Constraints on your work can be a good thing. In The Practice, Seth Godin devotes an entire section to them. Among other examples, he cites Susan Kare’s work on the original Macintosh and the amazing icons she created while under a 32×32 pixel constraint.
However, there are times when constraints seem arbitrary and unnecessary, a legacy of “that’s how it’s always been”.
YouTube TV
A great example is with YouTube TV. It’s a wonderful service, but has a weird constraint when it comes to rewinding the channel you’re watching.
In the days of physical DVR devices, like TiVo, when you switched to a new channel you couldn’t immediately rewind. You’d need to be on that channel for a while so it could record what it saw, and then you could rewind back to the point you started with (but never any further). This was a constraint brought on by the technology of the time and the fact that it was using your local storage for the video, so it made sense.

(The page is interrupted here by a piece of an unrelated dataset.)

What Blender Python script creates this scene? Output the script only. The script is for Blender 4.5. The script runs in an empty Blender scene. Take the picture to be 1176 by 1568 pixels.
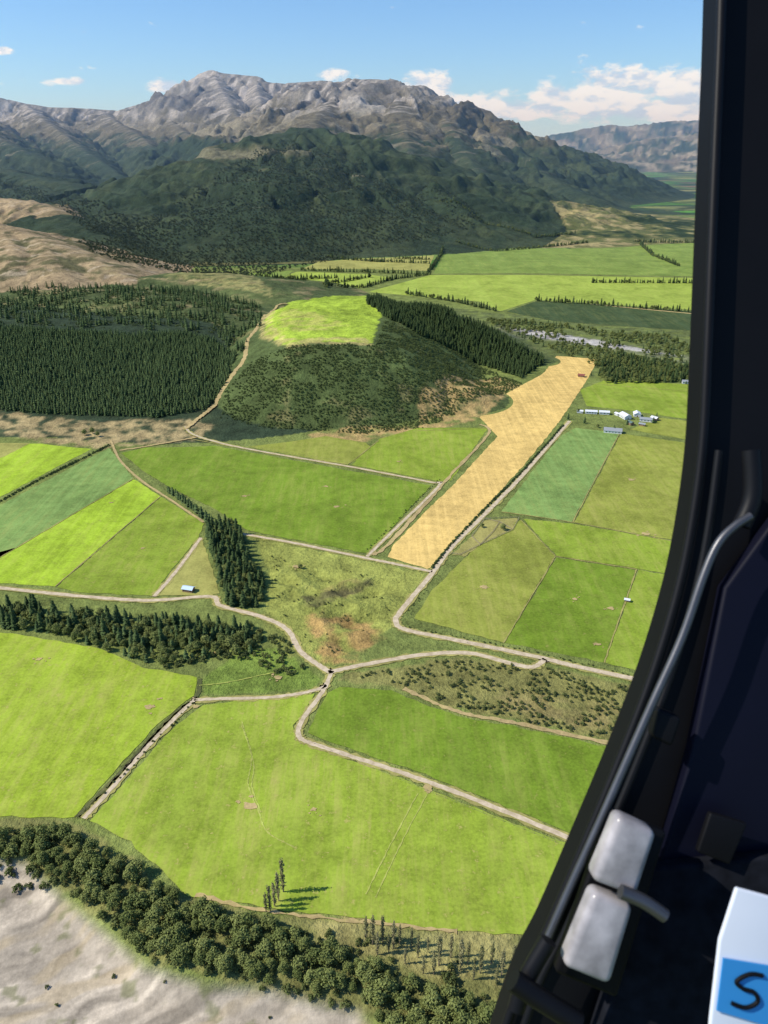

YouTube TV has neither of those technical restraints, but the same issue still exists. If you change channels, you can’t rewind to a time prior to when you changed over. This makes no sense. YouTube TV isn’t recording the channel locally for you; they’re really not recording your own copy at all; when you “record” something on there, they just note that your account needs future access to that past show, as likely thousands of others have requested as well.
When you change to view a different channel, Google has long been recording it already and allowing you to view past content should be easy. Instead, they’ve unnecessarily carried on constraints from the past, even though they shouldn’t exist in the present.
Constraints can be a good thing, but creating artificial constraints is generally not something to include.
Update: Oddly enough, Seth Godin’s post today is on the same topic, though with a slightly different spin.